__Direction__. Restate the whole listing word for word. Pictures are left out.

__Stored data__.
· · · ·

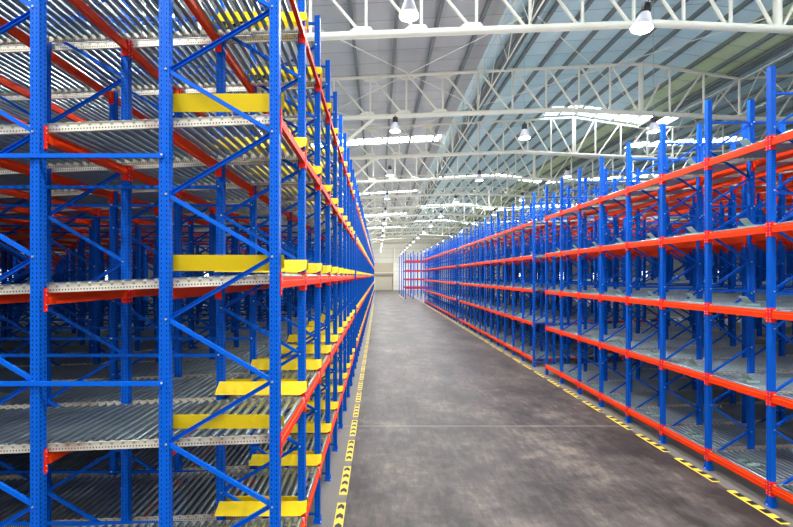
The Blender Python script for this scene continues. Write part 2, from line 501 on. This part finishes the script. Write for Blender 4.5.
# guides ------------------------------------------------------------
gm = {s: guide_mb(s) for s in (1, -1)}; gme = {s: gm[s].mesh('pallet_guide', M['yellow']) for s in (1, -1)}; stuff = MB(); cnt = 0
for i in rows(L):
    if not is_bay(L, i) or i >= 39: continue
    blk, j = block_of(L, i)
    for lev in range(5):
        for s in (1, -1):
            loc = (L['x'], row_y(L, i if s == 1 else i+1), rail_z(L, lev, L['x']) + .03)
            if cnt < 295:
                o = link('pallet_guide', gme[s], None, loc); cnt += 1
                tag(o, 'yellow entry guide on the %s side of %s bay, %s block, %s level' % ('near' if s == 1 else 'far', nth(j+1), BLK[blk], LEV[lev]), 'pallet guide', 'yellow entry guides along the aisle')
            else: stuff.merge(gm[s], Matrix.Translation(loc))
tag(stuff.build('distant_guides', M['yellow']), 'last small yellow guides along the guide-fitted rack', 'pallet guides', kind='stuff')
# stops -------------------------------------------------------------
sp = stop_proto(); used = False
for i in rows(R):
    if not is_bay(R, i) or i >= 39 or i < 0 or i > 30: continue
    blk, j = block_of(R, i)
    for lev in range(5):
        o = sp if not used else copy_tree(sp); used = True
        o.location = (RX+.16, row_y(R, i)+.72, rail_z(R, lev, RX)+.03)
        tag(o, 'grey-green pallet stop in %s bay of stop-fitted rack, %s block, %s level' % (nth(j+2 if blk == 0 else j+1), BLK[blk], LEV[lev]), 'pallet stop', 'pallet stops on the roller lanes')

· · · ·

__The solution__.
The Blender Python script for this scene continues. Write part 2, from line 501 on. This part finishes the script. Write for Blender 4.5.
# guides ------------------------------------------------------------
gm = {s: guide_mb(s) for s in (1, -1)}; gme = {s: gm[s].mesh('pallet_guide', M['yellow']) for s in (1, -1)}; stuff = MB(); cnt = 0
for i in rows(L):
    if not is_bay(L, i) or i >= 39: continue
    blk, j = block_of(L, i)
    for lev in range(5):
        for s in (1, -1):
            loc = (L['x'], row_y(L, i if s == 1 else i+1), rail_z(L, lev, L['x']) + .03)
            if cnt < 295:
                o = link('pallet_guide', gme[s], None, loc); cnt += 1
                tag(o, 'yellow entry guide on the %s side of %s bay, %s block, %s level' % ('near' if s == 1 else 'far', nth(j+1), BLK[blk], LEV[lev]), 'pallet guide', 'yellow entry guides along the aisle')
            else: stuff.merge(gm[s], Matrix.Translation(loc))
tag(stuff.build('distant_guides', M['yellow']), 'last small yellow guides along the guide-fitted rack', 'pallet guides', kind='stuff')
# stops -------------------------------------------------------------
sp = stop_proto(); used = False
for i in rows(R):
    if not is_bay(R, i) or i >= 39 or i < 0 or i > 30: continue
    blk, j = block_of(R, i)
    for lev in range(5):
        o = sp if not used else copy_tree(sp); used = True
        o.location = (RX+.16, row_y(R, i)+.72, rail_z(R, lev, RX)+.03)
        tag(o, 'grey-green pallet stop in %s bay of stop-fitted rack, %s block, %s level' % (nth(j+2 if blk == 0 else j+1), BLK[blk], LEV[lev]), 'pallet stop', 'pallet stops on the roller lanes')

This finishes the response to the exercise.